- [Short exercise]: Collect every line in the records below that contains the word "from".
§ §
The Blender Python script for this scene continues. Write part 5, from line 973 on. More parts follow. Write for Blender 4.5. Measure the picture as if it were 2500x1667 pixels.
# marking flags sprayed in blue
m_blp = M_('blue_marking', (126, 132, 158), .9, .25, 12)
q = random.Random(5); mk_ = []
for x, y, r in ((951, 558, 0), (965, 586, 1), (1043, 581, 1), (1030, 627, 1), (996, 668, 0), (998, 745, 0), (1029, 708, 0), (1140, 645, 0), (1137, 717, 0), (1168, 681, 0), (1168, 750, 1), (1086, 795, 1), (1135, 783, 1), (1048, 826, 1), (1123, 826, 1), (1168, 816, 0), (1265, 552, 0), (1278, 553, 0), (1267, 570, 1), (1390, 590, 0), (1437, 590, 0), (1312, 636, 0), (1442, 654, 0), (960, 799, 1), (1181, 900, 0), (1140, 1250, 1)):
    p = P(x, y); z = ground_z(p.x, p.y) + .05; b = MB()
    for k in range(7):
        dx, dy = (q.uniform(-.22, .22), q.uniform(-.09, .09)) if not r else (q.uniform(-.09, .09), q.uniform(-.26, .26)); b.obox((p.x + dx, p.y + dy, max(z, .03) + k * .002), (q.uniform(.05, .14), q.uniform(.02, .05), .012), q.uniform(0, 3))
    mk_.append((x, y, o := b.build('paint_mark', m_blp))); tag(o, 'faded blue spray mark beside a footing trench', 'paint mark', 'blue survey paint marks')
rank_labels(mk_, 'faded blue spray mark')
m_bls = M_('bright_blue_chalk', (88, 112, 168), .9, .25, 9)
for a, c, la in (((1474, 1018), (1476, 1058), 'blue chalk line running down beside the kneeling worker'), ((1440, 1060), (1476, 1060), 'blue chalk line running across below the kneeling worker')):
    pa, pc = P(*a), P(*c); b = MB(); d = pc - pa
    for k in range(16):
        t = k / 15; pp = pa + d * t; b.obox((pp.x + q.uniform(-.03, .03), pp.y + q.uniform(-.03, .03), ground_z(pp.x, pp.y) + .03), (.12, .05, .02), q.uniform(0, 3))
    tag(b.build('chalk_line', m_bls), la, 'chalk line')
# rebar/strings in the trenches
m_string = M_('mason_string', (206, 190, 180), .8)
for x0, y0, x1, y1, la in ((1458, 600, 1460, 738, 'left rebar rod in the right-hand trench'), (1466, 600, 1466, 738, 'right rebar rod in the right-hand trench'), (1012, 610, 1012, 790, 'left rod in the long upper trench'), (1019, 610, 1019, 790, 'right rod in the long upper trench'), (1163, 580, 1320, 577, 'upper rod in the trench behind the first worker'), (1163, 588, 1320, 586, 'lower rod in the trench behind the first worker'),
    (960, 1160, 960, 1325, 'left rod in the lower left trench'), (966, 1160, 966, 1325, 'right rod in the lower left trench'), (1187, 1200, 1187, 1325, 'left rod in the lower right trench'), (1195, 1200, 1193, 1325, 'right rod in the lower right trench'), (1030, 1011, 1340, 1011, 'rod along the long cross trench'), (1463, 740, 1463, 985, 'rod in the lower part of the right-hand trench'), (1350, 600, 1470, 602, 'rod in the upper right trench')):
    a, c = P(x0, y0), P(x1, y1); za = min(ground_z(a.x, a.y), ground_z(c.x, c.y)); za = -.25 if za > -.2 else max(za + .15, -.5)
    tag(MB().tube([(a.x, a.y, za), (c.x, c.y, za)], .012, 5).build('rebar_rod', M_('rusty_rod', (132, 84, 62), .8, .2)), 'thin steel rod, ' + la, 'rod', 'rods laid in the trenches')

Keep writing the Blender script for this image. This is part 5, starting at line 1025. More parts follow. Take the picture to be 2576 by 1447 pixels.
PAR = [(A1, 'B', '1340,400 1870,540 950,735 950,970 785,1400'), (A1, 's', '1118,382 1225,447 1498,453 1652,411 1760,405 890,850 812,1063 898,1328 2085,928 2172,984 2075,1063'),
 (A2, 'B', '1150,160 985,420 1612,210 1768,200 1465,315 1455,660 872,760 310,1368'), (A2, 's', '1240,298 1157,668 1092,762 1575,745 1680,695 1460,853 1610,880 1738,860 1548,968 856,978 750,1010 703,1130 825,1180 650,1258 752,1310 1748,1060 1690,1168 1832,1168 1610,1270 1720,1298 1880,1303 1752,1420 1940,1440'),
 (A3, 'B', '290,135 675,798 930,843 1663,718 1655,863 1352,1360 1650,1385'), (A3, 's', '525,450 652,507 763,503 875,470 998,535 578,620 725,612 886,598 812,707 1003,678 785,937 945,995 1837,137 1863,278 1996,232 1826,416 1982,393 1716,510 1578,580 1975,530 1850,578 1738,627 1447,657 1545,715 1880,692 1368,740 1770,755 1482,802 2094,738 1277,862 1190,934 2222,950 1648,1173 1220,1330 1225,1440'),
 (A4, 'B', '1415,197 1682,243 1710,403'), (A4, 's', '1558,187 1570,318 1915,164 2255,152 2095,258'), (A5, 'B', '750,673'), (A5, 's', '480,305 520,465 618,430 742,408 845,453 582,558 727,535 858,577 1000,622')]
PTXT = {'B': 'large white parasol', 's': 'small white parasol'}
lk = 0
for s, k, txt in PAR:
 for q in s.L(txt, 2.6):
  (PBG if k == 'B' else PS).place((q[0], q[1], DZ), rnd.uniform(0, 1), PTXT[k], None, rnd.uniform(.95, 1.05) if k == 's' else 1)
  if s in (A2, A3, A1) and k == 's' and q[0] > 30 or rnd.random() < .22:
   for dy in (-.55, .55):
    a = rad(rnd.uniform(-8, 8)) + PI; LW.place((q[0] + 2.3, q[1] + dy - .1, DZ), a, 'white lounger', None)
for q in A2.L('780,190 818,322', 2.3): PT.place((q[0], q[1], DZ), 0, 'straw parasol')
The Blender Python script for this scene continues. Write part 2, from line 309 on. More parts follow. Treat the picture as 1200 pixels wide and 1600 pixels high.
§ §
- [Task output]:
The Blender Python script for this scene continues. Write part 5, from line 973 on. More parts follow. Write for Blender 4.5. Measure the picture as if it were 2500x1667 pixels.
The Blender Python script for this scene continues. Write part 2, from line 309 on. More parts follow. Treat the picture as 1200 pixels wide and 1600 pixels high.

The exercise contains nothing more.